The musical tradition in turn is the so-called formes fixes, a group of forms for secular vocal music that stayed in use for nearly two centuries. These were the ballade, the rondeau, and the virelai, each with its own structure built upon repetition and variation. On this recording, we have four ballades, three rondeaus, and nine virelais; and although the liner notes lay out very specific patterns for each, in practice they varied greatly. (The ballade is listed as AAB or AABB, for instance, but one not included on this record, Dufay’s subtle Resveillies vous et faites chiere lye, follows AaBC.) There are also instrumental pieces, along with a vigorous, earlier motet—its three parts sung simultaneously to three different texts, as was the style of the day—and a chace, one of those exuberant canons that would spawn programmatic pieces over several hundred years in everything from madrigals about love to imitations of the confusion of war.

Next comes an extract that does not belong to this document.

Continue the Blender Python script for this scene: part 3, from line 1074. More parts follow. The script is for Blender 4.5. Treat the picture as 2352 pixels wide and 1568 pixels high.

I previously wrote about François Lazarevitch and his ensemble, Les Musiciens de Saint-Julien, that they were one of those early music performing groups who “like two others in the Alpha stable, Le Poème Harmonique and Les Witches, combine classical and folk traditions in the performance of ‘lowbrow’ airs and dances.” That was in reference to a recording of music from around 1600. Their move here to a much earlier period also means making a series of executive decisions regarding unwritten performance practices. True to form, they opt for a rich tapestry of instruments, including some today associated almost exclusively with folk music: a bombard, bagpipes, medieval harp, medieval lute, shawm, rebec, sackbut, vieles, up to three male voices, and a range of percussion. They also arrange the music for greater variety, sometimes playing a vocal piece as an instrumental, or introducing a piece with several verses played first as an instrumental—Ciconia’s Gli atti col Dançar being an example of the latter. Les Musiciens de Saint-Julien varies its instrumentation according to its material, and presents themes of greater emotional disparity than courtly love would have supported. The arrangements, though colorful, never go overboard into the meretricious.

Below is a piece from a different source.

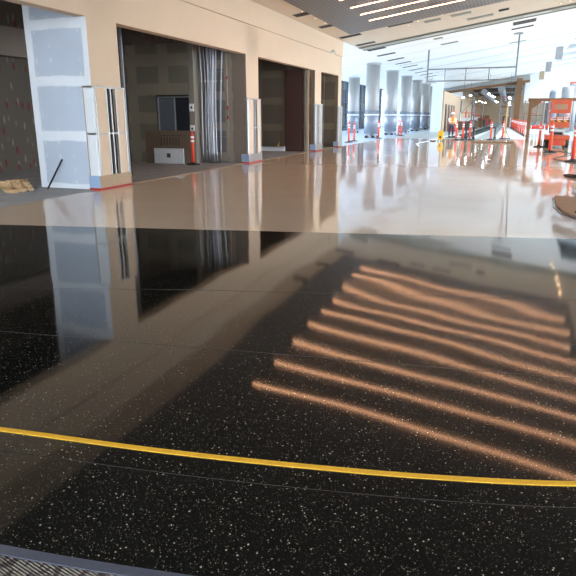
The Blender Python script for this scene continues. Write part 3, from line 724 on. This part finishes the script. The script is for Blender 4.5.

Current scholarship inclines to belief that the early troubadours sang without accompaniment, and that later ones may have been accompanied by a single instrument, but our knowledge of this period’s musical performances is woefully inadequate. It’s also extremely unlikely in any case that there was one hard and fast rule adhered to in all courts, in all places. But even if there was such a rule, it would have no effect on the vitality of these performances, which owes much to French folk traditions. The singing (in particular by tenor Simone Sorini, who also takes up the lute) is expressive and, along with the instrumentals, fully expert. In short, this is an expressively wide-ranging program that’s delightfully performed by Lazarevitch and Les Musiciens. Recommended.